(Required work)
Lines containing the word "scene" are to be located and copied.

***

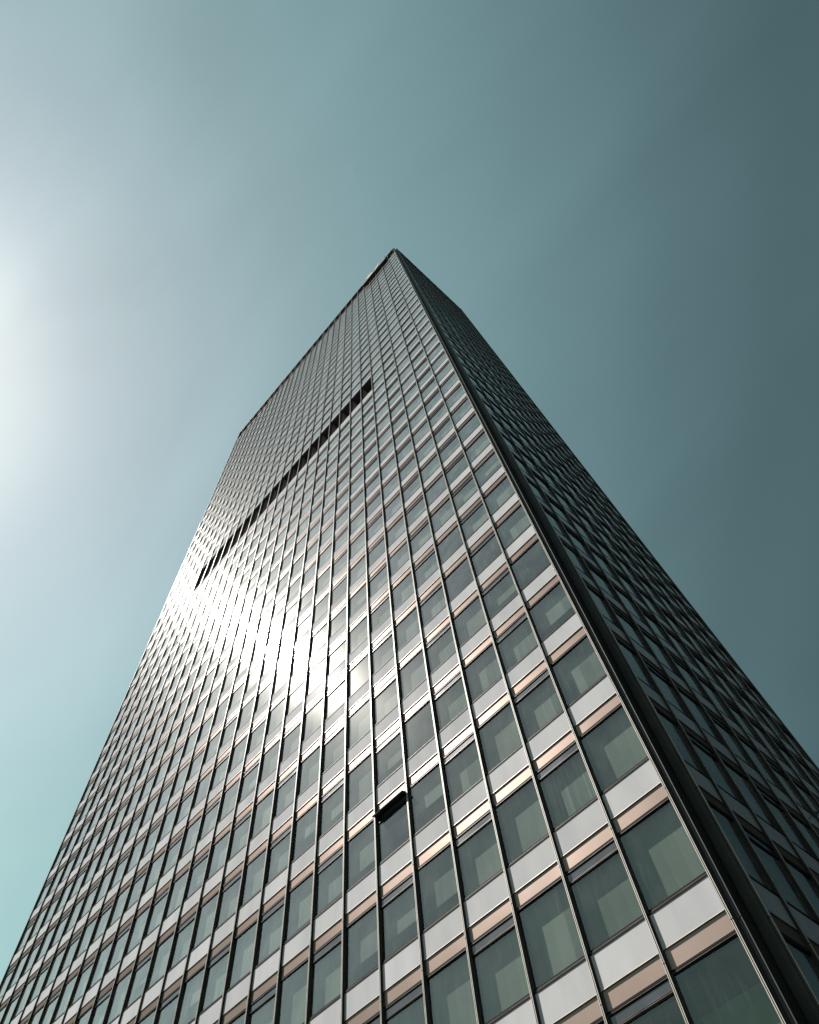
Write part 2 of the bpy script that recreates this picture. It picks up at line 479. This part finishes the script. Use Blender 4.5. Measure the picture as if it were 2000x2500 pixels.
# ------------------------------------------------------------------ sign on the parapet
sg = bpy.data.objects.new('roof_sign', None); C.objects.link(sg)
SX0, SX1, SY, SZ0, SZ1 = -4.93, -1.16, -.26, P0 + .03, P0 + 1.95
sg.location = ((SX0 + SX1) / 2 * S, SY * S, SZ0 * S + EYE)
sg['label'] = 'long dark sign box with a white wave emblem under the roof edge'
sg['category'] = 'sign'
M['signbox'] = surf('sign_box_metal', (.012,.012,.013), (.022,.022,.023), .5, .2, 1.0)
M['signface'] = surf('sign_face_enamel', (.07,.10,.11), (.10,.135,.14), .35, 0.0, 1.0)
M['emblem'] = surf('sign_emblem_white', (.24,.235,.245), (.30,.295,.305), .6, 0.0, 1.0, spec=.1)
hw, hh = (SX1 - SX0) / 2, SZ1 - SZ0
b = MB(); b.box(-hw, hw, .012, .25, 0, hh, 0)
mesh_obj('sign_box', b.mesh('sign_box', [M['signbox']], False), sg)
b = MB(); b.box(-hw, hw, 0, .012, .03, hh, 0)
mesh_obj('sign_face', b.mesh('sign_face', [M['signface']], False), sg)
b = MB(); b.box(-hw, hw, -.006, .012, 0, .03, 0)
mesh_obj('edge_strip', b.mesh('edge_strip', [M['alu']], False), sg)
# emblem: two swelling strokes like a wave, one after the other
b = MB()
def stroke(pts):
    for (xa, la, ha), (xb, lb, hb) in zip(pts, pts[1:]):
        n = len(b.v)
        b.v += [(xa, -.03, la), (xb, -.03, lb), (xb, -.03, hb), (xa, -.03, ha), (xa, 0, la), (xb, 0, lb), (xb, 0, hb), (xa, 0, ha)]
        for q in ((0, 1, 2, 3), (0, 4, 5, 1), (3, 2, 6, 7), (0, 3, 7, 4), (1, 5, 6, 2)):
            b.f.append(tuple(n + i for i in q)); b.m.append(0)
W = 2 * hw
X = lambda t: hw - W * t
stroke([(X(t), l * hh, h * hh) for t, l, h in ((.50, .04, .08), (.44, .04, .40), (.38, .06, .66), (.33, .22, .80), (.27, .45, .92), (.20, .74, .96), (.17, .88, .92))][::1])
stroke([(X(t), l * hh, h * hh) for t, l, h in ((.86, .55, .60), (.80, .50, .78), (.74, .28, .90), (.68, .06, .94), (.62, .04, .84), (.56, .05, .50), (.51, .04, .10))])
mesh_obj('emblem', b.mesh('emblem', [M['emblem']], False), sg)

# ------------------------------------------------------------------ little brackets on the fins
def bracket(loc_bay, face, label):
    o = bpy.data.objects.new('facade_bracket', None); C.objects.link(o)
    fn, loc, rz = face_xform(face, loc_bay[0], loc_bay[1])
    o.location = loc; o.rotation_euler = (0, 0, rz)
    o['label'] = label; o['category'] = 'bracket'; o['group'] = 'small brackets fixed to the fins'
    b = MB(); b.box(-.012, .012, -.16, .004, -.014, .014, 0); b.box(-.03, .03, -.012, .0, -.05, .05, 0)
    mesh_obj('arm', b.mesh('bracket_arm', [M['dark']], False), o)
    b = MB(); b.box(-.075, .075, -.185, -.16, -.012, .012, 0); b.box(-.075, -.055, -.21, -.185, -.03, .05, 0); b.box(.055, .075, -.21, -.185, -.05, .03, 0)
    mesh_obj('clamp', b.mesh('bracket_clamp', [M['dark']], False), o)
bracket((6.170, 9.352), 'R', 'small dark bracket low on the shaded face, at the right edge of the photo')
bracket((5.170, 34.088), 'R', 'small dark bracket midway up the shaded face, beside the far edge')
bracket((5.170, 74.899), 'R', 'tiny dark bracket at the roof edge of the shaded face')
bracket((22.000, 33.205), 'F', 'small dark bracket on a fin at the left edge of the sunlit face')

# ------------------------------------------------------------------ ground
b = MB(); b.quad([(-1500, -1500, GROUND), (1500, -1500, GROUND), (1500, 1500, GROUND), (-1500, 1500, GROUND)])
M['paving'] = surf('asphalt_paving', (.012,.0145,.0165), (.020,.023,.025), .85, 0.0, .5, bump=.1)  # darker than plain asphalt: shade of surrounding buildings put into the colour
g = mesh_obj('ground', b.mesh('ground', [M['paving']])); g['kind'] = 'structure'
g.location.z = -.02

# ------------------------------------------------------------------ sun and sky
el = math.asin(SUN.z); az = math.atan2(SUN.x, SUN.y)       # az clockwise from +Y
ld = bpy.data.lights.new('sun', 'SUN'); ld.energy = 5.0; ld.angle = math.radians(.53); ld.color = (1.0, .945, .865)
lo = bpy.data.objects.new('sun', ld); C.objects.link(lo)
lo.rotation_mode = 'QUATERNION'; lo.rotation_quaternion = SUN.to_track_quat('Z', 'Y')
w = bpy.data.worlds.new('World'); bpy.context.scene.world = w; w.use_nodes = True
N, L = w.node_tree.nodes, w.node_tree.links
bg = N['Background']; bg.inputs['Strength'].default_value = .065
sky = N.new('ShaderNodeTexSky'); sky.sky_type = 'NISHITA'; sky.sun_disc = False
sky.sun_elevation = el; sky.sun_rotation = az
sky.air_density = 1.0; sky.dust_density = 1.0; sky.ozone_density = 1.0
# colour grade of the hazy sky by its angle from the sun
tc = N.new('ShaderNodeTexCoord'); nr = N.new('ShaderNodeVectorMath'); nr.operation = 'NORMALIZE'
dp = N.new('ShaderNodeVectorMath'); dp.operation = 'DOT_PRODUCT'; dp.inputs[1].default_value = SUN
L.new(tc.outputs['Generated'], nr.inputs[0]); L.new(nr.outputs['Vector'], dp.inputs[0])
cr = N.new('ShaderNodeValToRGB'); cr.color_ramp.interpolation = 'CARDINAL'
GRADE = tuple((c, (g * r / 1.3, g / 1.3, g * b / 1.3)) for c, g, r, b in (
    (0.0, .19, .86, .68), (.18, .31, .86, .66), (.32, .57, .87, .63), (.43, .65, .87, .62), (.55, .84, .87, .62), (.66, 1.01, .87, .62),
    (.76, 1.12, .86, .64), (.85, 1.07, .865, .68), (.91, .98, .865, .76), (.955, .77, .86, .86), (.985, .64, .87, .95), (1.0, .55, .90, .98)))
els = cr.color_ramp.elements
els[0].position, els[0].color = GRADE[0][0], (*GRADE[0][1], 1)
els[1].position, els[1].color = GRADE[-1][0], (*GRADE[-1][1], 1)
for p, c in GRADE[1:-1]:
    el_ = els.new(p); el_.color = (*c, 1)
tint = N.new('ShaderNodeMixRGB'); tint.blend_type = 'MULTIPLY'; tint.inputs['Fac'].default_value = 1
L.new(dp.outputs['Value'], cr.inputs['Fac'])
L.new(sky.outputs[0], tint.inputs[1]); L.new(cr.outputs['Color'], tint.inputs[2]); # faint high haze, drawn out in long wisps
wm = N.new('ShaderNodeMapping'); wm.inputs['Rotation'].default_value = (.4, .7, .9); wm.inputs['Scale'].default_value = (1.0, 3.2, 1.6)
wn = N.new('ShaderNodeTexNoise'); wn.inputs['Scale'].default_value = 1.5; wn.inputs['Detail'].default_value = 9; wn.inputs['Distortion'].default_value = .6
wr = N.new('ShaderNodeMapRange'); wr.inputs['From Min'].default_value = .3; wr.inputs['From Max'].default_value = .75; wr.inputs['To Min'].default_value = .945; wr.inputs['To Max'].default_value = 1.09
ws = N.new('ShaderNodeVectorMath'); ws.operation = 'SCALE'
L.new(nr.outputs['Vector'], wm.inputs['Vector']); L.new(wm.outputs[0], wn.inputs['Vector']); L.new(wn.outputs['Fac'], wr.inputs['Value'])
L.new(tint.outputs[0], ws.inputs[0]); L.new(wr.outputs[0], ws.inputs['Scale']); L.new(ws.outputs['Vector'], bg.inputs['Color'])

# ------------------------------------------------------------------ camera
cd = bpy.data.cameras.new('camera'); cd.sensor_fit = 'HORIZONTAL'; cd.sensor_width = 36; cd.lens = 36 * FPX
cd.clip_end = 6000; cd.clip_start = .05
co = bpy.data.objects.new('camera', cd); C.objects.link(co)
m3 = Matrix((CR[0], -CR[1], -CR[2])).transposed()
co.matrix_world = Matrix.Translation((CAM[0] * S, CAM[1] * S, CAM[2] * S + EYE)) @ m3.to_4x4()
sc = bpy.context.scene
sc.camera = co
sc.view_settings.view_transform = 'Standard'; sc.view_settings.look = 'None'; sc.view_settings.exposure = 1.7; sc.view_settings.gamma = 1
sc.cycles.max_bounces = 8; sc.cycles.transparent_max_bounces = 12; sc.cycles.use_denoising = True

***

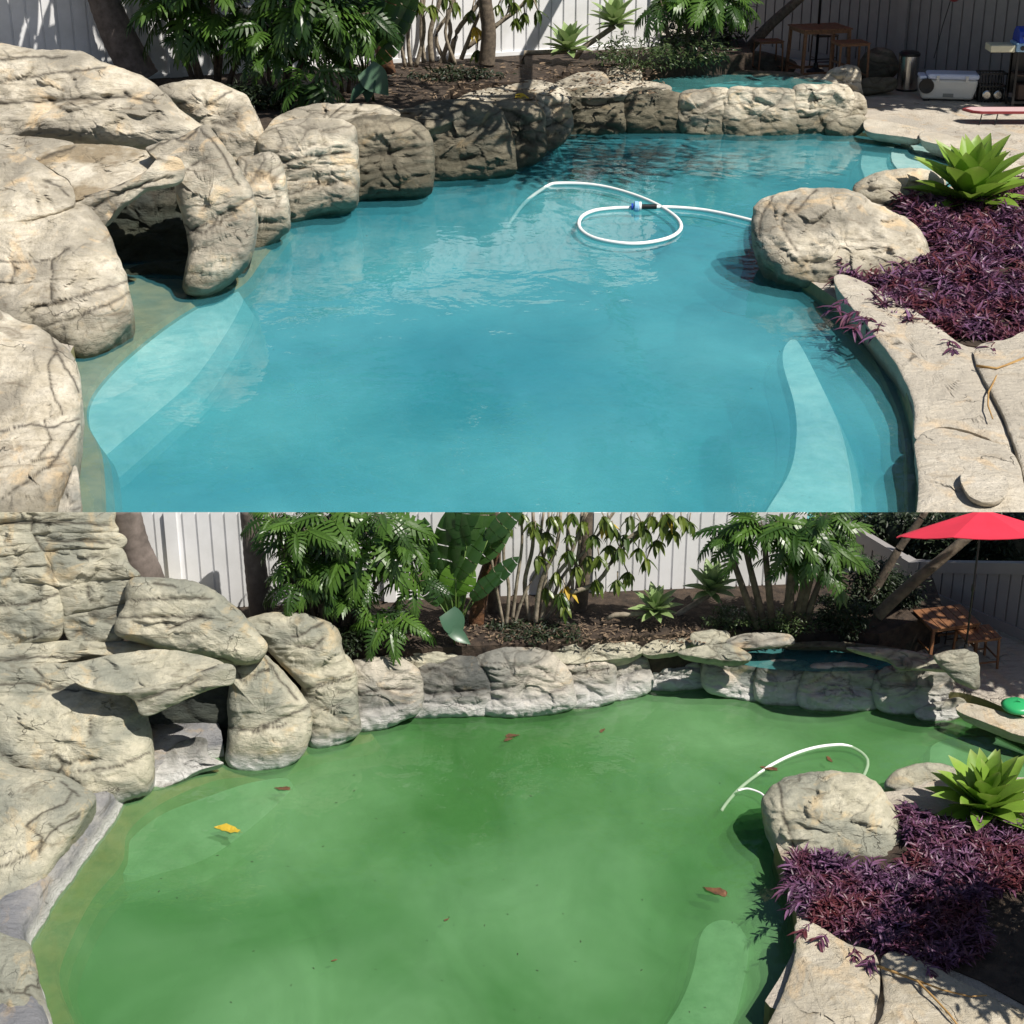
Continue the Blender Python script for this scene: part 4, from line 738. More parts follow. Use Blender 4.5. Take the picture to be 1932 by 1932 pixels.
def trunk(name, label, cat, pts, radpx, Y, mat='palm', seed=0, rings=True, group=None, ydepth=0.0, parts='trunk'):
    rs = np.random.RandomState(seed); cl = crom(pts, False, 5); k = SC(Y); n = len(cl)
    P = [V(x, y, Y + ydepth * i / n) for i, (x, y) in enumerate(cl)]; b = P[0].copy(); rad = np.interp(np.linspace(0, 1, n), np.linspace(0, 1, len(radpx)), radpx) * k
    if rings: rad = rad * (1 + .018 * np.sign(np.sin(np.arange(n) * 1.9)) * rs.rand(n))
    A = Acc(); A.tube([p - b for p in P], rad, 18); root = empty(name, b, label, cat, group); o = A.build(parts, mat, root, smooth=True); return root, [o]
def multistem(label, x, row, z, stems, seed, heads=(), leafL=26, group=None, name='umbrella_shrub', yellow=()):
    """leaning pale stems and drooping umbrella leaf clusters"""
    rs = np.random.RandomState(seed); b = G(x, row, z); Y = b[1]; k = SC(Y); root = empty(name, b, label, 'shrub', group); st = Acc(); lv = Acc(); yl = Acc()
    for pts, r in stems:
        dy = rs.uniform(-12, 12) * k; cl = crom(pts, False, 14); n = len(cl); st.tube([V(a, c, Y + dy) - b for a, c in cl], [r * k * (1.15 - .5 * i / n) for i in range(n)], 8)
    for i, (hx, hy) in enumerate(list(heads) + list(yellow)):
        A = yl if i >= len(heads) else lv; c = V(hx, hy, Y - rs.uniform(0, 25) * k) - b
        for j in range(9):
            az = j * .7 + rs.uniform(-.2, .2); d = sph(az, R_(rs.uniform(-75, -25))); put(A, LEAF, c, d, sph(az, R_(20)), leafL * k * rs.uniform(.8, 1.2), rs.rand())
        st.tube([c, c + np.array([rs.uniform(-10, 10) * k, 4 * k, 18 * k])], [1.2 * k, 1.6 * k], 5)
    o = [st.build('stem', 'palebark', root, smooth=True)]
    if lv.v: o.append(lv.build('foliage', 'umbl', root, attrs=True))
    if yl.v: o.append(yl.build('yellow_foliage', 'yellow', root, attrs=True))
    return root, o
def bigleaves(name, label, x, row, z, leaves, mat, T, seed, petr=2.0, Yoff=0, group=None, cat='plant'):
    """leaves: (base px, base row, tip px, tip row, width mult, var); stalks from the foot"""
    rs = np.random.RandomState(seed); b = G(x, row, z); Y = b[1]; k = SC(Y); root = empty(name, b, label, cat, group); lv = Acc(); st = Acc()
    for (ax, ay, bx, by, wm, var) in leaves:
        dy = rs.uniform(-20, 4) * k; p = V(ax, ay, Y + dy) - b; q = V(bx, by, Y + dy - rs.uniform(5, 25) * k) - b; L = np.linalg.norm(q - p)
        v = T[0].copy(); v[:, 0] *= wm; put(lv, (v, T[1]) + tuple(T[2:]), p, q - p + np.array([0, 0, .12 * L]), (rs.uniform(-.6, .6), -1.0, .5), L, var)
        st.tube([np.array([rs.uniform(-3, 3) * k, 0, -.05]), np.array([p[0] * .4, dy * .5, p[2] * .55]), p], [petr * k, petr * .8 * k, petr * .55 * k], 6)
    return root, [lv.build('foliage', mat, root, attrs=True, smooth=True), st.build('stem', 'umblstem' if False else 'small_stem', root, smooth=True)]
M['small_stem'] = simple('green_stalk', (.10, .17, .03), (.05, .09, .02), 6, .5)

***

(The response)
w = bpy.data.worlds.new('World'); bpy.context.scene.world = w; w.use_nodes = True
sc = bpy.context.scene
Continue the Blender Python script for this scene: part 4, from line 738. More parts follow. Use Blender 4.5. Take the picture to be 1932 by 1932 pixels.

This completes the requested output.